Kemunculan budaya hedonism ini terjadi tanpa kita sadari seiring
dengan gerak zaman yang semakin modern. Gaya hidup yang glamor semakin
digandrungi oleh para remaja, seakan ada istilah “ga style itu ga zaman gan
!!”. Mereka-mereka yang sudah tergila-gila dengan budaya konsumtif akan rela
melakukan apa saja demi memenuhi hasratnya. Seperti perburuan akan fashion
terbaru, jam tangan merek ternama, sepatu, dan bahkan dari ujung rambut sampai
ujung kaki pun tak luput menjadi saksi bisu budaya ini. Keinginan hidup seperti
borjuis memang menjadi daya tarik tersendiri, seperti Raja atau bangsawan pada
masa lalu. Pada masa itu prestise sangat mempengaruhi terhadap penilaian
masyarakat, tentang statusnya, kemewahannya dan tentunya kekuasaan yang sedang
ia emban. Raja, bangsawan dan rakyat pun saling berlomba menunjukkan ciri khas
masing-masing, dalam hal budaya tentunya. Seorang raja tentunya identik dengan
kemewahan yang bergelimang, dia punya budaya sendiri yang kebanyakan sering
ditiru oleh kelas bawanya entah bagaimana pun caranya.

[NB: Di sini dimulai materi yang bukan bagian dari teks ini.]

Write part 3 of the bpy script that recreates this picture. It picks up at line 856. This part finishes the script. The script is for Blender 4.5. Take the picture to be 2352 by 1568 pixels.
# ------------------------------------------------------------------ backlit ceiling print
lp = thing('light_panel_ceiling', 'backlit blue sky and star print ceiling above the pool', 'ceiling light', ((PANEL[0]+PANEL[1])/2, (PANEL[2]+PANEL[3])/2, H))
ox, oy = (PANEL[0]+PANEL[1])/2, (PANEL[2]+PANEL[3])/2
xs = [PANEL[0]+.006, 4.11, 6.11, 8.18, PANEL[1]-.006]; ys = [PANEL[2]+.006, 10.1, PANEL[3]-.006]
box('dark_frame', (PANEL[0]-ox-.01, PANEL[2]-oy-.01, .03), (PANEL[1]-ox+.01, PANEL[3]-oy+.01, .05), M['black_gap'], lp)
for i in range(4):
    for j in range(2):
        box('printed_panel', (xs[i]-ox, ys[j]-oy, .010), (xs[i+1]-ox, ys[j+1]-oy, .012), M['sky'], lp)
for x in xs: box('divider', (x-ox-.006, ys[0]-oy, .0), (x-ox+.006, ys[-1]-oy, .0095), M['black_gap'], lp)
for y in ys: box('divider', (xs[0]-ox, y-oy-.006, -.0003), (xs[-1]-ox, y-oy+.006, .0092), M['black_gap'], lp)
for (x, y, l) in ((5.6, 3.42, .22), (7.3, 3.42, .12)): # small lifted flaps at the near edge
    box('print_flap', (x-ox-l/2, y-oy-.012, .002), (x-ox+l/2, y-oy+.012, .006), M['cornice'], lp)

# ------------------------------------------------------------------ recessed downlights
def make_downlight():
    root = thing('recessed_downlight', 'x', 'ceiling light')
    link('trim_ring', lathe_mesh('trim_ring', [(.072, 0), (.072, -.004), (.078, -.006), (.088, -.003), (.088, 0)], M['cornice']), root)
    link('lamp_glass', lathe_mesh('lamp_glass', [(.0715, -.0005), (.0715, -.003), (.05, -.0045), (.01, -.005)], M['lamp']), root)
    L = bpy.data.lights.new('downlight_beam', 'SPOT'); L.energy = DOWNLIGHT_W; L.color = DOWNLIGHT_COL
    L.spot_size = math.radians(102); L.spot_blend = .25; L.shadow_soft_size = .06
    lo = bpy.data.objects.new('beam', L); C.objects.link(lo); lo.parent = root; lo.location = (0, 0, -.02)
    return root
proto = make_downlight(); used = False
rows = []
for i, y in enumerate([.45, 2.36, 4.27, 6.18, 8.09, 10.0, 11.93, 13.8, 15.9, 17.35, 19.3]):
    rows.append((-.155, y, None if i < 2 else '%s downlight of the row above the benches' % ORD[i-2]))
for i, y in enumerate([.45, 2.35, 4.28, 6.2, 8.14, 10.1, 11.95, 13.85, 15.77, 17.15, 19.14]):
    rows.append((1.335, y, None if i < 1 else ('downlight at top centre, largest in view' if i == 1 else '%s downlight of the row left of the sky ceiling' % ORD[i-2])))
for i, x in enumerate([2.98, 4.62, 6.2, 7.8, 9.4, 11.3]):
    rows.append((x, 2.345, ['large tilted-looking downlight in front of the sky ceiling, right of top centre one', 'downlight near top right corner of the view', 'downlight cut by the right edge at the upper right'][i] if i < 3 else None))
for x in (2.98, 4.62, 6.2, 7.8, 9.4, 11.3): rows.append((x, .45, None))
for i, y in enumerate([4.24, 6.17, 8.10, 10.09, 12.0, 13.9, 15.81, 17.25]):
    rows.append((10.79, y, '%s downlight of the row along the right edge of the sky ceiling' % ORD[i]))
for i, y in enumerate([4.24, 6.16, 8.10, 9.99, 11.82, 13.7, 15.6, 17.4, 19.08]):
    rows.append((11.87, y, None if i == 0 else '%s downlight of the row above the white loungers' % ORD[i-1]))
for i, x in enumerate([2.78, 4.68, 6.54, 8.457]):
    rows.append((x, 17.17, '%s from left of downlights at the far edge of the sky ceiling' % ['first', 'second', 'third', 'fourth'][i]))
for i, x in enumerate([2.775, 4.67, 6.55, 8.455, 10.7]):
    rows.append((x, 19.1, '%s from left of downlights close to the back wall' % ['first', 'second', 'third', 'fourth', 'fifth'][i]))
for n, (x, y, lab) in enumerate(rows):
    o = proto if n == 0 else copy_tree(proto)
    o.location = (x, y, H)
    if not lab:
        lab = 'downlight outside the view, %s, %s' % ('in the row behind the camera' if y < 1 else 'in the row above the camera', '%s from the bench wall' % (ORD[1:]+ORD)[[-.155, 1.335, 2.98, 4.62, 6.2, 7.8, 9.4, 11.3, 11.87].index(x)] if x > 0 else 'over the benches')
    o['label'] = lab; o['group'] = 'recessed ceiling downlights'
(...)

Keinginan menjadi yang terbaik, be the best, memang hal yang
bagus, akan tetapi jika selama masih
diterima oleh logika. Terkait dengan budaya hedonism ini tidak kita pungkiri,
mereka berlomba-lomba menjadi number one. Hal tersebut sebenarnya dapat
dikikis apabila remaja mau berpikir logis dan rasional terhadap gencarnya iklan
dan globalisasi zaman yang semakin modern. Sadar terhadap trik dan intrik
politik yang dimainkan oleh para kaum kapitalis pada umumnya dan para investor
secara khusus sebagai pemasang iklan yang mempengaruhi konsumsi public. Remaja
adalah masa dimana pemikiran logis, rasoinal dan juga realistis kadang belum
begitu bermain. Kesenganan dan kenikmatan hidup seperti yang dianut kaum
hedonis memang menggiurkan. Perlawanan terhadap pola pikir public menjadi kunci
utama, sebab budaya ini (hedonism) sudah memasyarakat.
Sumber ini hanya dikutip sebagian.